A luz que “O Rei do Gado” trouxe foi tão grande que até mesmo latifundiários como o cantor Chitãozinho – cuja música estava presente na trilha da novela – dizia dialogar com as lideranças operárias no caso de ter sua fazenda invadida: “Conversaria com o líder dos sem-terra e procuraria convencê-lo de que minhas propriedades são produtivas. Muitas vezes, a invasão de sem-terra é explorada com fins políticos. Ainda há terras boas e improdutivas em Rondônia, no Pará e no sul da Bahia”, afirmou ele à Folha em 14/06/1996, época em que engordava gado em suas fazendas na região do rio Araguaia e local onde eram gravadas algumas cenas da produção global.

Frente ao ineditismo temático, a Revista Manchete quis saber como as lideranças do MST viam a si na trama. O extinto semanário ouviu, então, o presidente do órgão, João Pedro Stédile. Segundo ele, a representação presente na trama era “positiva. O autor é progressista, comprometido com as causas sociais do seu tempo e apoia a reforma agraria. (…) Novela é algo que todo brasileiro gosta, e é uma forma excelente para fazermos uma reflexão sobre as causas do problemas sociais do campo”.  Ainda que assinada por uma mulher, a reportagem de Manchete perguntava, de forma um tanto machista, se “Luana poderia ser a musa dos sem-terra”. Stédile negou: “Luana não tem trajetória típica das famílias ou mulheres sem-terra, ainda que transmita uma imagem positiva, bonita de pessoa humilde e meiga. Não se transformará em musa dos despossuídos”.

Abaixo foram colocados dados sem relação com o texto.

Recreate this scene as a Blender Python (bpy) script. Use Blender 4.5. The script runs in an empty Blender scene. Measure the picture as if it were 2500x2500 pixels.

Luana (Patrícia Pillar) em “O Rei do Gado”. Segundo seu autor, esta foi uma novela “tensa” (Foto: CEDOC/TV Globo)

Vinte e seis anos depois, a boia-fria de “O Rei do Gado” encontra a malvada Flora, de “A Favorita“, na faixa de reprises do “Vale a Pena Ver de Novo“. De lá pra cá outros personagens vieram, outros prêmios e filmes na carreira da atriz. Dentre tantas distinções uma delas pode ser considerada a mais importante honraria a qual um ator pode receber: O de nomear uma sala de cinema. Desde o início deste ano, uma das salas do Cine Bijou, em São Paulo, tem o nome da atriz. A novela que retorna ao ar traz a intensidade de Benedito Ruy Barbosa que encontrou a energia de Patricia Pillar numa obra que, oportunamente, trouxe debates sociais à cena dramatúrgica. Incomodou? Talvez. Outro autor, que também tinha um gosto especial na abordagem ruralista e sociológica, Dias Gomes (1922-1999), dizia que “quem não veio incomodar, não devia ter nascido”.